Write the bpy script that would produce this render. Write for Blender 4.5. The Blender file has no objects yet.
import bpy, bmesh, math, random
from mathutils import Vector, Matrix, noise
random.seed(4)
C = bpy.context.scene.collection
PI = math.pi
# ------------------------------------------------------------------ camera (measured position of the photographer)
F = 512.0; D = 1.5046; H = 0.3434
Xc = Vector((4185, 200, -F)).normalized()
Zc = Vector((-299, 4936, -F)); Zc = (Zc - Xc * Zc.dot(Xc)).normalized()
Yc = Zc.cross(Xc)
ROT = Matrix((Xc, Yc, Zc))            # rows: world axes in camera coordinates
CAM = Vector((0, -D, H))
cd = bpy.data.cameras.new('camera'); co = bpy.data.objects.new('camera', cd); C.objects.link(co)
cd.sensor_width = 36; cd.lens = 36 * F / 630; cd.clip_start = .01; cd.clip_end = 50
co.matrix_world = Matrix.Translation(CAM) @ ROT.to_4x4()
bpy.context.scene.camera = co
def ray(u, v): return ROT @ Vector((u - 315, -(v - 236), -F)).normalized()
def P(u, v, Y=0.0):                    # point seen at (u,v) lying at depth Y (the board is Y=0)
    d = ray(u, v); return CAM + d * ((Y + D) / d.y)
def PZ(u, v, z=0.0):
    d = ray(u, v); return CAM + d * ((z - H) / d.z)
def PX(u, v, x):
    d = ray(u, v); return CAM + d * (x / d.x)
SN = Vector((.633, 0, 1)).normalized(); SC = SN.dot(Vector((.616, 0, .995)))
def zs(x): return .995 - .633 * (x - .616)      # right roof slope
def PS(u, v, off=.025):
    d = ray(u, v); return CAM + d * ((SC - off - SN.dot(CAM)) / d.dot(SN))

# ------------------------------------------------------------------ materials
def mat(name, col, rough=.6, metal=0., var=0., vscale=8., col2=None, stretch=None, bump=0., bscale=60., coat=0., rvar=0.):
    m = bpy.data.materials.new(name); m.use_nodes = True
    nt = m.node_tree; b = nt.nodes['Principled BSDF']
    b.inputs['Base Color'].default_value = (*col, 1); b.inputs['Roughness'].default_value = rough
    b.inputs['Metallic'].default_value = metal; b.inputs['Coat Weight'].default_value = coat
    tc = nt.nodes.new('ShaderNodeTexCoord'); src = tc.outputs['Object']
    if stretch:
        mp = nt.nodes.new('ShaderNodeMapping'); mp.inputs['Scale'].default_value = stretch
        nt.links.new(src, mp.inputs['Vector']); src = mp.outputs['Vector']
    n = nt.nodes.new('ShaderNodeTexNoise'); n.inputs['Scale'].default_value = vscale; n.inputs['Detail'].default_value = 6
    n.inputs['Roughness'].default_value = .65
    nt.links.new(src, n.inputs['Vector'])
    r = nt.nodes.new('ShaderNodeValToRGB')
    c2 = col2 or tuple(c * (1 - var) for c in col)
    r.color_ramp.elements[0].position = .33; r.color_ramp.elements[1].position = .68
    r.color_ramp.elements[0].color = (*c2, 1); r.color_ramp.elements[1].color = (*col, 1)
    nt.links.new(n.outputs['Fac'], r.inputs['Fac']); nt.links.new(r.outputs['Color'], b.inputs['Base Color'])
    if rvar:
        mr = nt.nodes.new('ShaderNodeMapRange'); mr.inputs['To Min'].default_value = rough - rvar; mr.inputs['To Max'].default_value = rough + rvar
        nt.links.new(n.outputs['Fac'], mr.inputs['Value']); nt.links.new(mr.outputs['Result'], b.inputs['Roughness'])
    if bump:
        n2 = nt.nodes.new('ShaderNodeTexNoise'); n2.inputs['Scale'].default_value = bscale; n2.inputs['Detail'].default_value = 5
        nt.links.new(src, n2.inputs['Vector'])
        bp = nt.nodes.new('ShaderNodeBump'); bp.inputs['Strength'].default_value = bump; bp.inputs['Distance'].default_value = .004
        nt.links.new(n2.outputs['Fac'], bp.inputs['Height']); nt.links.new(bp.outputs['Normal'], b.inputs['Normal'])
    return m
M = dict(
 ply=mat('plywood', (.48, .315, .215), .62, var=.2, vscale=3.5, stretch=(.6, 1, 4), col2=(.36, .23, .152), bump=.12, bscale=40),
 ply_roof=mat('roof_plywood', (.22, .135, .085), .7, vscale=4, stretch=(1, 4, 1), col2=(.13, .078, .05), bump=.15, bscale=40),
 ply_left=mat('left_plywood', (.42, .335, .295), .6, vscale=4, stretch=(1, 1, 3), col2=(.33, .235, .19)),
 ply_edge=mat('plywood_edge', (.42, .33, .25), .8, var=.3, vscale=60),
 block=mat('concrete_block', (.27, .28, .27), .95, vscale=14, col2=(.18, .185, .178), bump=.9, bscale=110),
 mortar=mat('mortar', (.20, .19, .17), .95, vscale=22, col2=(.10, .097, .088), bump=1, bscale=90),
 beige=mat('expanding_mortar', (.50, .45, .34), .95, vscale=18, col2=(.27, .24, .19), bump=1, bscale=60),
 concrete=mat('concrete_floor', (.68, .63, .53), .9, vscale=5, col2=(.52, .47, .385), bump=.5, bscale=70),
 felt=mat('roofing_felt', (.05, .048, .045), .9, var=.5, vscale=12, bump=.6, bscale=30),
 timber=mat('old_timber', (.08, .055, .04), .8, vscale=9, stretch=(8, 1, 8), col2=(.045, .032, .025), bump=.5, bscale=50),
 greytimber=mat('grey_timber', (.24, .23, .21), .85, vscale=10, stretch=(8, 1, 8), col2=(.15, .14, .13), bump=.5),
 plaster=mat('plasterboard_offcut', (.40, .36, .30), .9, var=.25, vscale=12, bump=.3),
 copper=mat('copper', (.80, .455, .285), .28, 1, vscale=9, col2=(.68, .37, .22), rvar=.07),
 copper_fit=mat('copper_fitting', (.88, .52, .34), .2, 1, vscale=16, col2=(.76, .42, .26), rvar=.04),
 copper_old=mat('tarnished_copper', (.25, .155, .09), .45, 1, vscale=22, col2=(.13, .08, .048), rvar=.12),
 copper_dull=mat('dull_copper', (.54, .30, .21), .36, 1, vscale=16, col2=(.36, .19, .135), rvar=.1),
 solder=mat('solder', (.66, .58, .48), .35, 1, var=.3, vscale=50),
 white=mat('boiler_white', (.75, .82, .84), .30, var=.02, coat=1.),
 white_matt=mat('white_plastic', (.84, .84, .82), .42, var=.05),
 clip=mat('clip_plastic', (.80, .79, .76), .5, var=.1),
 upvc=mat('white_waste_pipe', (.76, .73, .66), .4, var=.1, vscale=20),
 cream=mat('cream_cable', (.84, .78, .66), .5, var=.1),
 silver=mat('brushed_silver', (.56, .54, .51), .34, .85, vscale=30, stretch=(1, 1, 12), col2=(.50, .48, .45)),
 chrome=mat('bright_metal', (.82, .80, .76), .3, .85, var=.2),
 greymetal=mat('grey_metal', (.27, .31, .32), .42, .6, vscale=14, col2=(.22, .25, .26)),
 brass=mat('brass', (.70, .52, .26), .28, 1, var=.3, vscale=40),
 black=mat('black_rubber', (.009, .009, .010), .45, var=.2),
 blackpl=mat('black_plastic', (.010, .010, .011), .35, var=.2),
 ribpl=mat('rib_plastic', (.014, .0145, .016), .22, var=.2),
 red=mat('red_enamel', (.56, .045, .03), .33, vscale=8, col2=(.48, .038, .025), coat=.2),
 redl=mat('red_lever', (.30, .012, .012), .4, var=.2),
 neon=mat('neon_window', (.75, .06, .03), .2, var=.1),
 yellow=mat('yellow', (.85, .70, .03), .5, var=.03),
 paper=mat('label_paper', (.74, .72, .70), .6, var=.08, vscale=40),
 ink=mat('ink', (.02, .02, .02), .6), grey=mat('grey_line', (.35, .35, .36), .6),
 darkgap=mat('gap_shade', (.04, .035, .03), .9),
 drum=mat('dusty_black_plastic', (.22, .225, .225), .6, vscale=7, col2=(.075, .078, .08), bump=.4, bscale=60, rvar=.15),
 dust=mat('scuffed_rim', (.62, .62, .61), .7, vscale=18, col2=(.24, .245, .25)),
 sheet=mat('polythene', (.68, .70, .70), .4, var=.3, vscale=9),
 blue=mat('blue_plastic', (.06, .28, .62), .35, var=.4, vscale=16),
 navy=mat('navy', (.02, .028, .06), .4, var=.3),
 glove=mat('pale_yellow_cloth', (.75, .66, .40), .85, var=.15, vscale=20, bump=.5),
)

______

• **The task**
Word for word, reproduce the listing above from its start up to and including the line that has "d = ray(u, v); return CAM + d * ((SC". Give only those lines.

• **Task output**
Write the bpy script that would produce this render. Write for Blender 4.5. The Blender file has no objects yet.
import bpy, bmesh, math, random
from mathutils import Vector, Matrix, noise
random.seed(4)
C = bpy.context.scene.collection
PI = math.pi
# ------------------------------------------------------------------ camera (measured position of the photographer)
F = 512.0; D = 1.5046; H = 0.3434
Xc = Vector((4185, 200, -F)).normalized()
Zc = Vector((-299, 4936, -F)); Zc = (Zc - Xc * Zc.dot(Xc)).normalized()
Yc = Zc.cross(Xc)
ROT = Matrix((Xc, Yc, Zc))            # rows: world axes in camera coordinates
CAM = Vector((0, -D, H))
cd = bpy.data.cameras.new('camera'); co = bpy.data.objects.new('camera', cd); C.objects.link(co)
cd.sensor_width = 36; cd.lens = 36 * F / 630; cd.clip_start = .01; cd.clip_end = 50
co.matrix_world = Matrix.Translation(CAM) @ ROT.to_4x4()
bpy.context.scene.camera = co
def ray(u, v): return ROT @ Vector((u - 315, -(v - 236), -F)).normalized()
def P(u, v, Y=0.0):                    # point seen at (u,v) lying at depth Y (the board is Y=0)
    d = ray(u, v); return CAM + d * ((Y + D) / d.y)
def PZ(u, v, z=0.0):
    d = ray(u, v); return CAM + d * ((z - H) / d.z)
def PX(u, v, x):
    d = ray(u, v); return CAM + d * (x / d.x)
SN = Vector((.633, 0, 1)).normalized(); SC = SN.dot(Vector((.616, 0, .995)))
def zs(x): return .995 - .633 * (x - .616)      # right roof slope
def PS(u, v, off=.025):
    d = ray(u, v); return CAM + d * ((SC - off - SN.dot(CAM)) / d.dot(SN))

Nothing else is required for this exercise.